Chargé de l’instruction dans le cadre de l’affaire d’Outreau, le juge Fabrice Burgaud a marqué par son individualisme. Dans le documentaire L’Affaire d’Outreau, diffusé ce mardi 17 janvier 2023 sur France 2, les avocats du dossier racontent.
C’est l’un des protagonistes de l’affaire d’Outreau. En janvier 2001, fraîchement sorti de l’école, le juge Fabrice Burgaud se voit confier l’instruction de l’affaire Delay-Badaoui, une affaire pénale dans laquelle quatre enfants, Chérif, Dimitri, Jonathan et Dylan, accusent leurs parents d’agressions sexuelles. Au cours de l’instruction, quatre personnes reconnaissent les faits : Thierry Delay et Myriam Badaoui, les parents des victimes, et leurs voisins de palier, David Delplanque et Aurélie Grenon. Mais persuadé que l’affaire va plus loin, le juge Burgaud se lance dans une véritable chasse à l’homme. En tout, 18 adultes sont arrêtés et incarcérés, parfois pendant plusieurs années. Treize d’entre eux seront acquittés en 2005, ce que Jacques Chirac qualifiera de “désastre judiciaire sans précédent”.
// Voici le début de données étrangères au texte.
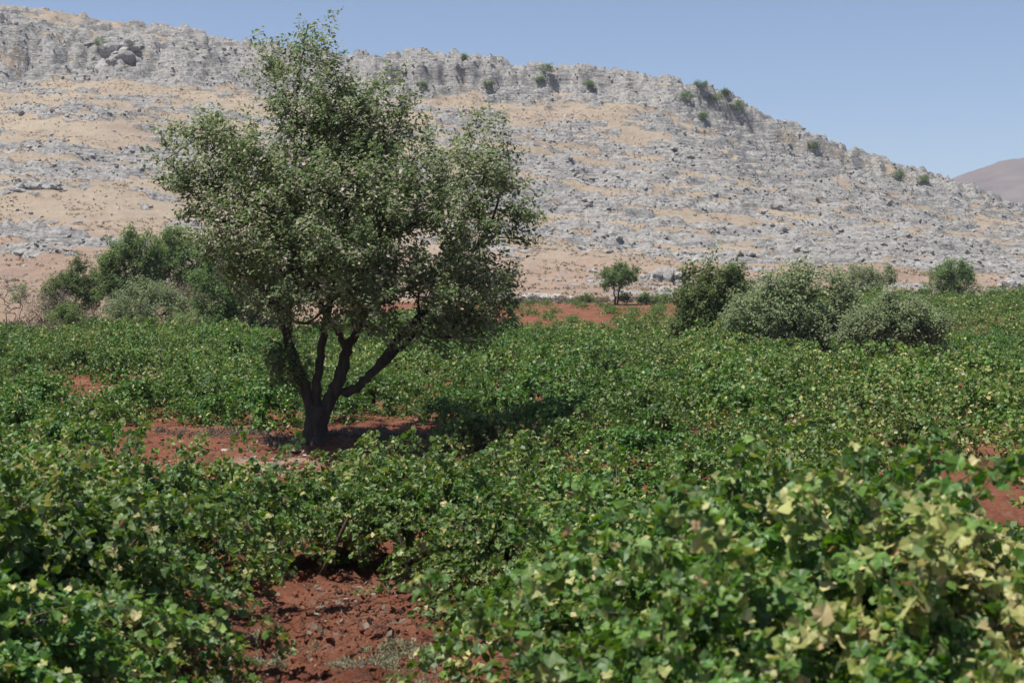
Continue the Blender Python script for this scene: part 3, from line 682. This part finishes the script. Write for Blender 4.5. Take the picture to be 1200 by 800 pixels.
# right-hand group
bush("green_bush", "tall dark green bushy tree in the vineyard, leftmost and tallest of the right-hand clump", "tree", 838, 49,
     [(0, 62, 38, 44), (-18, 45, 32, 40), (20, 55, 28, 38), (4, 92, 20, 28), (-8, 30, 42, 28), (30, 40, 24, 34), (-30, 25, 22, 24), (38, 80, 14, 20)], 520, 42, .10, M_BUSH, 101, ((-8, 0), (6, .3), (2, -.3)), .09, .45, .38, .10, (.42, .2))
bush("olive_bush", "broad grey-green bushy tree at the middle of the right-hand clump, its skirt reaching the vines", "tree", 928, 45,
     [(0, 55, 48, 46), (-42, 42, 38, 36), (32, 60, 34, 44), (-8, 78, 32, 28), (60, 48, 24, 38), (-60, 28, 24, 26), (18, 28, 50, 28), (20, 92, 16, 14)], 640, 42, .095, M_OLIVE, 102, ((-20, 0), (5, .3), (25, -.2)), .08, .5, .36, .10, (.42, .22))
bush("olive_tree", "grey-green tree with two short dark trunks on red soil, rightmost of the large clump", "tree", 1050, 40.5,
     [(0, 58, 40, 30), (-28, 48, 30, 26), (26, 52, 30, 28), (5, 78, 26, 16), (-45, 38, 16, 22), (40, 38, 16, 20)], 420, 44, .085, M_OLIVE, 103, ((-8, 0), (14, .2)), .075, .35, .30, .09, (.38, .22), trunk_top=.3, vs=.88)
bush("round_tree", "small round dark tree with a visible thin trunk at the far edge of the vineyard", "tree", 722, 93,
     [(0, 34, 20, 13), (-8, 30, 12, 10), (10, 36, 10, 10), (4, 12, 7, 8)], 150, 40, .12, M_BUSH, 104, ((-3, 0), (4, .2)), .07, .2, .25, .10, (.3, .2), trunk_top=.5)
bush("olive_bush", "low grey-green bush at the far vineyard edge, behind the rightmost trunked tree", "bush", 1019, 99,
     [(0, 20, 26, 15), (-14, 16, 16, 13), (14, 23, 14, 14)], 170, 40, .12, M_OLIVE, 105, ((-4, 0), (4, 0)), .06, .35, .35, .12, (.35, .2))
bush("green_bush", "dark green domed bush on the far vineyard edge at the right, against pale rocks", "bush", 1113, 99,
     [(0, 24, 26, 20), (-16, 14, 18, 14), (16, 16, 18, 14), (2, 34, 14, 12)], 230, 40, .12, M_BUSH, 106, ((-4, 0), (4, 0)), .07, .4, .35, .12, (.3, .2))
for k, (px, d, w, h, lab) in enumerate([(758, 94, 11, 9, "tiny green shrub beside the small round tree at the field edge"), (776, 95, 8, 8, "tiny low green shrub below the grey-brown boulder ledge"), (690, 96, 10, 6, "tiny flat shrub by the pale rock ledge left of the small round tree")]):
    bush("field_shrub", lab, "shrub", px, d, [(0, h * .6, w, h * .6)], 40, 26, .12, M_BUSH, 120 + k, ((0, 0),), .03, .3, .2, .1, (.4, .2), "small shrubs on the far field edge")
# left-hand group
bush("green_bush", "small dark green bush standing apart at the left on the tan plain's edge", "bush", 83, 76,
     [(0, 22, 28, 18), (-16, 16, 18, 14), (14, 34, 15, 13), (10, 20, 22, 16)], 460, 40, .105, M_BUSH, 110, ((-6, 0), (5, 0)), .07, .35, .3, .1, (.28, .2), vs=1.5)
bush("green_tree", "rounded dark green tree at the left, beside the small lone bush", "tree", 152, 69,
     [(0, 48, 34, 32), (-18, 38, 22, 24), (16, 60, 22, 18), (0, 24, 28, 18), (24, 38, 16, 22)], 620, 42, .105, M_BUSH, 111, ((-5, 0), (7, 0)), .09, .35, .32, .1, (.36, .2), vs=1.5)
bush("green_tree", "loose green tree with dark stem between the rounded left tree and tall lone tree", "tree", 208, 72,
     [(0, 56, 28, 26), (12, 44, 30, 30), (-12, 66, 16, 16), (6, 24, 26, 16), (32, 34, 20, 24)], 560, 42, .105, M_BUSH, 112, ((-10, 0), (4, 0)), .09, .35, .32, .1, (.42, .2), vs=1.45)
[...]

Dans le documentaire L’Affaire d’Outreau, diffusé ce mardi 17 janvier 2023 sur France 2, les avocats du dossier reviennent sur le fiasco d’Outreau. Ils évoquent notamment les méthodes contestables du juge Burgaud, que l’obsession a poussé aux pires erreurs de jugements. “Monsieur Burgaud pensait tenir l’affaire du siècle, pensait tenir un réseau pédophile international, confie Fabienne Roy-Nansion, avocate de David Delplanque. Je crois aussi qu’il se faisait un point à gérer tout seul ce dossier-là, que ce dossier l’obsédait, que ça devait l’occuper jour et nuit.” “Monsieur Burgaud est, il faut le préciser, c’est important, enfermé dans son bureau. Complètement enfermé, renchérit Olivier Rangeon, avocat de Daniel Legrand, fils.
Selon les magistrats, le juge Burgaud souhaitait tant mener la danse qu’il empêchait les autres acteurs de l’affaire d’accéder aux détails de l’instruction. “Il est comme dans sa tour d’ivoire enfermé avec son dossier, poursuitMaître Rangeon. C’est inhabituel pour les avocats parce qu’il n’a qu’une seule copie du dossier qui est disponible. Il faut demander l’autorisation avant à Monsieur Burgaud.”
Et cette autorisation est très difficile à obtenir. D’après Hubert Delarue, avocat d’Alain Marécaux, le juge d’instruction faisait tout pour ne pas la délivrer, au point d’inventer des excuses pour le moins tarabiscotées. “C’était ‘la photocopieuse ne marche pas’. Quand elle marchait, celui qui devait la faire fonctionner était en RTT, après il était malade, ou après il avait pris sa retraite, il n’était pas remplacé, se souvient Maître Delarue. On a eu toutes les excuses possibles et inimaginables et donc une très grande difficulté à voir le dossier dans son ensemble. On travaille dans une ambiance très compliquée, très difficile, dans une ambiance hostile.”
Largement critiqué pour sa gestion de l’affaire d’Outreau, le juge Burgaud a reconnu en partie ses torts lors d’une audition face aux parlementaires, le 8 février 2006. “Aujourd’hui, peut-être plus que tout autre, je peux sentir leur souffrance, me représenter ce qu’ils ont vécu, l’enfermement, la séparation d’avec des êtres chers, leur honnêteté contestée, a-t-il confié. Je suis entièrement responsable de mon instruction et je ne souhaite pas éluder ma responsabilité.” Après s’être vu “réprimandé avec inscription au dossier” par le Conseil supérieur de la magistrature en avril 2009, le juge d’instruction a poursuivi sa carrière dans la magistrature. Depuis 2017, il est avocat général référendaire à la Cour de cassation.